Show each line from the listing that includes the word "this".
── Exercise materials
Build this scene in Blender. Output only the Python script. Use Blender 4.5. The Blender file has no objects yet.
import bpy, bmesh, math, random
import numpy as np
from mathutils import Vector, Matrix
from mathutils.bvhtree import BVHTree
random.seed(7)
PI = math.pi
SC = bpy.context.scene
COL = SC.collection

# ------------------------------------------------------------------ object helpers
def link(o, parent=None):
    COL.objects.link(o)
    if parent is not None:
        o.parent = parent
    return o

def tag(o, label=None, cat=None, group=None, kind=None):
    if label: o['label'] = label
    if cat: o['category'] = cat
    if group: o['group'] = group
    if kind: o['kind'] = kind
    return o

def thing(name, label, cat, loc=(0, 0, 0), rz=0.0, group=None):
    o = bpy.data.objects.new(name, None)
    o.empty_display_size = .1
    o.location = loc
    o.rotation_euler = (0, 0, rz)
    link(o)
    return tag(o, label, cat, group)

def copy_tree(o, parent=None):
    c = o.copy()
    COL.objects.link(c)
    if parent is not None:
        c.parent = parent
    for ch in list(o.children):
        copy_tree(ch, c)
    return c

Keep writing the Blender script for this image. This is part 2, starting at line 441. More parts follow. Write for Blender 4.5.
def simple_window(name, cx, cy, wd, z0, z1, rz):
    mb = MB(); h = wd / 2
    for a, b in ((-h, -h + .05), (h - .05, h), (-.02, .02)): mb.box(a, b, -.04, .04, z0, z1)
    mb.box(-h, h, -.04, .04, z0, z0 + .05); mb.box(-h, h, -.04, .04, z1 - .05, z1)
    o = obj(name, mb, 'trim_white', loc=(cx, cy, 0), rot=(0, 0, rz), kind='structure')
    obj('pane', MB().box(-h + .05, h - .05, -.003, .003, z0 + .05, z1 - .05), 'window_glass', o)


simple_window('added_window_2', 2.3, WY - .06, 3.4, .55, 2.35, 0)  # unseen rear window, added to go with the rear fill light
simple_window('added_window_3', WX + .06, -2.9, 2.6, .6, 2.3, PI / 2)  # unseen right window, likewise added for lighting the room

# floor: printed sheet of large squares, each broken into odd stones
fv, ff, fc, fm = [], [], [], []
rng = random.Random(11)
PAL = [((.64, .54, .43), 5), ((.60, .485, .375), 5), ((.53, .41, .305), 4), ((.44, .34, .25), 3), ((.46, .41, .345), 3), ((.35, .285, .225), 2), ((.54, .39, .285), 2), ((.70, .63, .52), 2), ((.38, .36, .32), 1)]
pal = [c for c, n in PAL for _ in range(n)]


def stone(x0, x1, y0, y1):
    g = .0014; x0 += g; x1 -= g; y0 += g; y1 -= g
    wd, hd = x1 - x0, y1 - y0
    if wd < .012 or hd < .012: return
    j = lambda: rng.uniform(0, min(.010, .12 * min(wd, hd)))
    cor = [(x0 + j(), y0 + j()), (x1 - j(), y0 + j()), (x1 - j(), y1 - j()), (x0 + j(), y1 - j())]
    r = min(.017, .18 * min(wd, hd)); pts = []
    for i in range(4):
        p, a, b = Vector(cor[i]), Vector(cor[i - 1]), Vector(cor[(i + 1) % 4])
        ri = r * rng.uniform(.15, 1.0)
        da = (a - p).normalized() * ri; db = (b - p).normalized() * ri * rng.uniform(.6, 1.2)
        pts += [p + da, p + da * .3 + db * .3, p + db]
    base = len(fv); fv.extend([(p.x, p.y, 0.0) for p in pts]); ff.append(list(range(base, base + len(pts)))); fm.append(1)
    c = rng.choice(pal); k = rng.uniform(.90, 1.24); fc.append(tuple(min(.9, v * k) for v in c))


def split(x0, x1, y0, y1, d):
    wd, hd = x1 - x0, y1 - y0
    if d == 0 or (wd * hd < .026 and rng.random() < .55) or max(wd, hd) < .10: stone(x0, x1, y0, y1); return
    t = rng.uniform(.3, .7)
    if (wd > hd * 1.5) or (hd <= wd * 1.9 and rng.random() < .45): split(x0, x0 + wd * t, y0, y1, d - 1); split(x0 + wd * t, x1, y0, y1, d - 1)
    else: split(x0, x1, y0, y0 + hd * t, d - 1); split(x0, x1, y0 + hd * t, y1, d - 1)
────
Expected answer |
Build this scene in Blender. Output only the Python script. Use Blender 4.5. The Blender file has no objects yet.
Keep writing the Blender script for this image. This is part 2, starting at line 441. More parts follow. Write for Blender 4.5.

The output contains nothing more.